Ruimtelijke onderbouwing – Wildinghelaan 10 – Wons
17
Stap 2 Gezien de aanwezigheid van woningen binnen de richtafstand is een akoestisch onderzoek opgesteld. Dit akoestisch onderzoek (Projectnummer: 12.1049 Versie: 2 Datum: 15 oktober 2013) is als bijlage bij deze ruimtelijke onderbouwing gevoegd. Dit akoestisch onderzoek is zo opgesteld dat het naast de ruimtelijke beoordeling, ook gebruikt kan worden binnen de aanvraag om omgevingsvergunning m.b.t. het aspect milieu. Uit het onderzoek is af te leiden dat er naast de ‘normale’ (representatieve) bedrijfssituatie nog twee bedrijfsspecifieke bedrijfssituaties zijn te onderscheiden. Het betreft die situatie waarbij er naast de representatieve bedrijfssituatie ten hoogste 1 maal in de week in de dagperiode de voer-/ kunstmestsilo’s worden gevuld. Deze bedrijfssituatie wordt in het akoestisch onderzoek aangeduid als ‘Regelmatige afwijking van de representatieve bedrijfssituatie’. Ook is er een bedrijfssituatie te onderscheiden waarbij er naast de representatieve bedrijfsactiviteiten gedurende ten hoogste twaalf dagen per kalenderjaar in de dag- en avondperiode activiteiten plaatsvinden rond het vullen van de sleufsilo’s. In het akoestisch onderzoek is deze situatie aangeduid als de ‘Incidentele bedrijfssituatie’. Binnen de ruimtelijke inpassing wordt, in tegenstelling tot de inpassing van binnen de milieuregelgeving, in eerste instantie geen onderscheid gemaakt in diverse bedrijfssituaties. Het uitgangspunt is dat het totaal aan activiteiten dient te passen binnen de van toepassing zijn de richtwaarden. Dit betekent dat het totaal aan activiteiten binnen stap 2 dient te voldoen aan de volgende richtwaarden:
Langtijdgemiddeld beoordelingsniveau: Maximale geluidsniveau: Verkeer aantrekkende werking:
45 dB(A) etmaalwaarde; 65 dB(A) etmaalwaarde; 50 dB(A) etmaalwaarde.

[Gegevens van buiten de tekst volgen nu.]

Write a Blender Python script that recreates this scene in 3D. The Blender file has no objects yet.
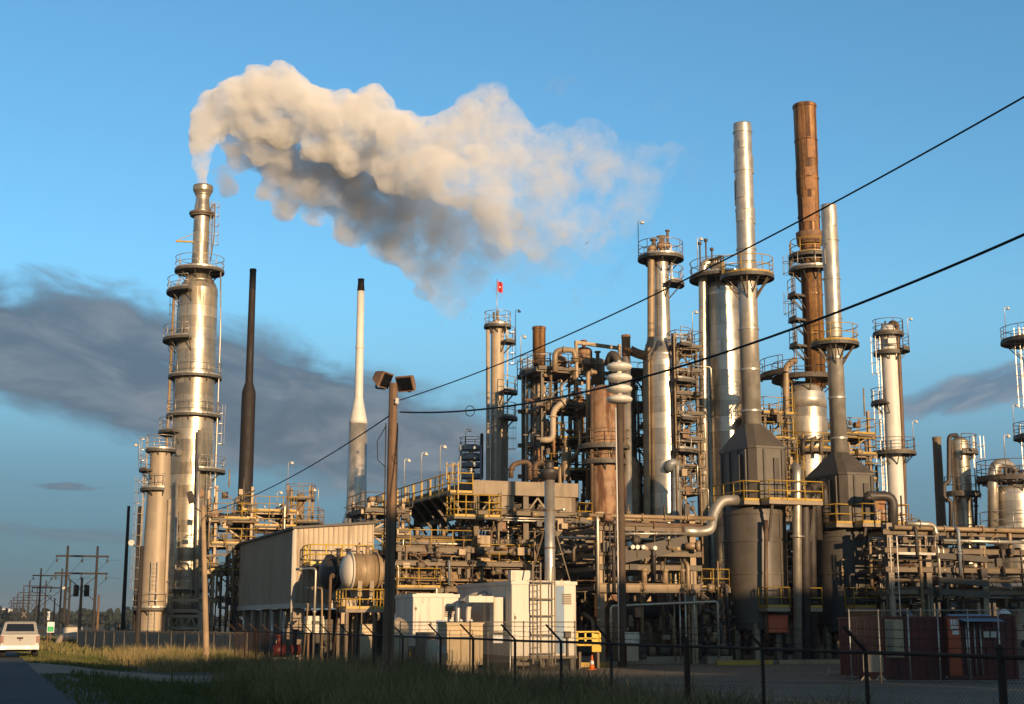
import bpy, math, random
import numpy as np
from mathutils import Vector, Matrix, noise as mnoise

random.seed(7)
rng = np.random.default_rng(11)
R = math.radians
C = bpy.context.scene.collection
scene = bpy.context.scene

# ------------------------------------------------------------------ camera
PITCH = R(10.75); FPX = 50.0 / 36.0 * 1024; CAMZ = 2.3
cam_d = bpy.data.cameras.new('camera'); cam_d.lens = 50; cam_d.sensor_width = 36
cam_d.clip_start = 0.1; cam_d.clip_end = 12000
cam = bpy.data.objects.new('camera', cam_d); C.objects.link(cam)
cam.location = (0, 0, CAMZ); cam.rotation_euler = (R(90) + PITCH, 0, 0)
scene.camera = cam

# ------------------------------------------------------------------ light
SUN_AZ = R(28); SUN_EL = R(9.0)
TO_SUN = Vector((math.sin(SUN_AZ) * math.cos(SUN_EL), -math.cos(SUN_AZ) * math.cos(SUN_EL), math.sin(SUN_EL)))
sl = bpy.data.lights.new('sun', 'SUN'); sl.energy = 5.0; sl.angle = R(0.5); sl.color = (1.0, 0.69, 0.39)
so = bpy.data.objects.new('sun', sl); C.objects.link(so); so.location = (40, -60, 60)
so.rotation_euler = TO_SUN.to_track_quat('Z', 'Y').to_euler()
EXPOSURE = 0.28
scene.view_settings.view_transform = 'Standard'; scene.view_settings.look = 'None'
scene.view_settings.exposure = EXPOSURE; scene.view_settings.gamma = 1.0
scene.view_settings.use_curve_mapping = False
scene.cycles.max_bounces = 8; scene.cycles.diffuse_bounces = 3; scene.cycles.glossy_bounces = 3
scene.cycles.volume_bounces = 5; scene.cycles.transparent_max_bounces = 12
scene.cycles.volume_step_rate = 0.12; scene.cycles.volume_max_steps = 512
scene.cycles.use_denoising = True

# ------------------------------------------------------------------ node helper
class NT:
    def __init__(s, tree): s.t = tree; s.n = tree.nodes; s.l = tree.links
    def node(s, typ, **kw):
        n = s.n.new(typ)
        for k, v in kw.items():
            setattr(n, k, v)
        return n
    def put(s, sock, v):
        if v is None: return
        if isinstance(v, bpy.types.NodeSocket): s.l.new(v, sock)
        else: sock.default_value = v
    def math(s, op, a, b=None, c=None, clamp=False):
        n = s.node('ShaderNodeMath', operation=op); n.use_clamp = clamp
        s.put(n.inputs[0], a); s.put(n.inputs[1], b); s.put(n.inputs[2], c)
        return n.outputs[0]
    def vmath(s, op, a, b=None):
        n = s.node('ShaderNodeVectorMath', operation=op)
        s.put(n.inputs[0], a); s.put(n.inputs[1], b)
        return n.outputs[0]
    def ramp(s, v, lo, hi, a=0.0, b=1.0, smooth=True):
        n = s.node('ShaderNodeMapRange'); n.interpolation_type = 'SMOOTHSTEP' if smooth else 'LINEAR'
        s.put(n.inputs[0], v); s.put(n.inputs[1], lo); s.put(n.inputs[2], hi); s.put(n.inputs[3], a); s.put(n.inputs[4], b)
        return n.outputs[0]
    def mix(s, f, a, b, blend='MIX'):
        n = s.node('ShaderNodeMix', data_type='RGBA', blend_type=blend); n.clamp_factor = True
        s.put(n.inputs[0], f); s.put(n.inputs[6], a); s.put(n.inputs[7], b)
        return n.outputs[2]
    def noise(s, vec, scale, detail=4.0, rough=0.55, dist=0.0):
        n = s.node('ShaderNodeTexNoise')
        s.put(n.inputs['Vector'], vec); n.inputs['Scale'].default_value = scale
        n.inputs['Detail'].default_value = detail; n.inputs['Roughness'].default_value = rough
        n.inputs['Distortion'].default_value = dist
        return n.outputs[0]
    def mapping(s, vec, scale=(1, 1, 1), loc=(0, 0, 0), rot=(0, 0, 0)):
        n = s.node('ShaderNodeMapping')
        s.put(n.inputs[0], vec); n.inputs[1].default_value = loc; n.inputs[2].default_value = rot; n.inputs[3].default_value = scale
        return n.outputs[0]

def c4(c): return (c[0], c[1], c[2], 1.0)

# ------------------------------------------------------------------ world: clear evening sky with low cloud banks
world = bpy.data.worlds.new('World'); scene.world = world; world.use_nodes = True
w = NT(world.node_tree); w.n.clear()
sky = w.node('ShaderNodeTexSky', sky_type='NISHITA'); sky.sun_disc = False
sky.sun_elevation = SUN_EL; sky.sun_rotation = math.pi - SUN_AZ
sky.altitude = 0; sky.air_density = 1.0; sky.dust_density = 0.6; sky.ozone_density = 2.0
SKY_K = 0.15
geo = w.node('ShaderNodeTexCoord')
sep = w.node('ShaderNodeSeparateXYZ'); w.l.new(geo.outputs['Generated'], sep.inputs[0])
az = w.math('MULTIPLY', w.math('ARCTAN2', sep.outputs[0], sep.outputs[1]), 57.2958)     # degrees, + to the east
el = w.math('MULTIPLY', w.math('ARCSINE', sep.outputs[2]), 57.2958)
comb = w.node('ShaderNodeCombineXYZ'); w.put(comb.inputs[0], az); w.put(comb.inputs[1], el)
AE = comb.outputs[0]
def cloud_mask(azc, elc, tilt, half_len, half_th, sx, sy, seed, thr, soft, warp=1.0):
    """a long bank of cloud: an ellipse in azimuth/elevation broken up by stretched noise"""
    m = w.mapping(AE, loc=(-azc, -elc, 0))
    m = w.mapping(m, rot=(0, 0, -R(tilt)))
    s_ = w.node('ShaderNodeSeparateXYZ'); w.put(s_.inputs[0], m)
    n1 = w.noise(w.mapping(m, scale=(sx, sy, 1), loc=(seed, seed * 1.7, 0)), 1.0, 7.0, 0.55, 0.5)
    dx = w.math('DIVIDE', s_.outputs[0], half_len); dy = w.math('DIVIDE', s_.outputs[1], half_th)
    r2 = w.math('ADD', w.math('MULTIPLY', dx, dx), w.math('MULTIPLY', dy, dy))
    body = w.math('SUBTRACT', 1.0, r2)
    v = w.math('ADD', body, w.math('MULTIPLY', w.math('SUBTRACT', n1, 0.5), 2.6 * warp))
    return w.ramp(v, thr, thr + soft), n1
skyc = w.mix(1.0, sky.outputs[0], (SKY_K, SKY_K, SKY_K, 1), 'MULTIPLY')
SKY_TINT = (0.64, 1.06, 1.22, 1)
skyc = w.mix(1.0, skyc, SKY_TINT, 'MULTIPLY')
# dull blue band of far moisture along the horizon
low = w.mix(w.ramp(el, 0.0, 6.0, smooth=False), (0.040, 0.082, 0.130, 1), (0.125, 0.245, 0.345, 1))
low = w.mix(w.ramp(el, 6.0, 13.0, smooth=False), low, (0.195, 0.425, 0.62, 1))
skyc = w.mix(w.ramp(el, 5.0, 16.0, 0.92, 0.0), skyc, low)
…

Uit de berekeningsresultaten van het akoestisch onderzoek wordt afgeleid dat voor het aspect ’verkeer aantrekkende werking’ wordt voldaan aan de van toepassing zijnde richtwaarde. Voor het langtijdgemiddeld beoordelingsniveau en de maximale geluidsniveaus wordt niet voldaan aan de richtwaarden. De overschrijding voor het langtijdgemiddeld beoordelingsniveau is ten hoogste 1 dB en de overschrijding van de richtwaarde voor het maximale geluidsniveau bedraagt ten hoogste 3 dB. De ruimtelijke inpassing is derhalve niet zonder meer mogelijk. In stap 3 wordt ingegaan waarom, binnen de kaders van een goede ruimtelijke ordening, de inpassing toch mogelijk wordt geacht. Stap 3 Voor het langtijdgemiddeld beoordelingsniveau wordt binnen stap 3 een richtwaarde van 50 dB(A) etmaalwaarde gehanteerd. Voor de maximale geluidsniveaus wordt een richtwaarde van 70 dB(A) etmaalwaarde aangegeven. Uit het akoestisch onderzoek wordt afgeleid dat het langtijdgemiddeld beoordelingsniveau van alle activiteiten samen lager is dan de richtwaarde van 50 dB(A) etmaalwaarde. Ook voor de maximale geluidsbelasting wordt de richtwaarde niet overschreden. Indien de waarden binnen de richtwaarden blijven is inpassing mogelijk. Echter hierbij dient het bevoegd gezag te motiveren waarom zij in deze situatie inpassing toch mogelijk achten.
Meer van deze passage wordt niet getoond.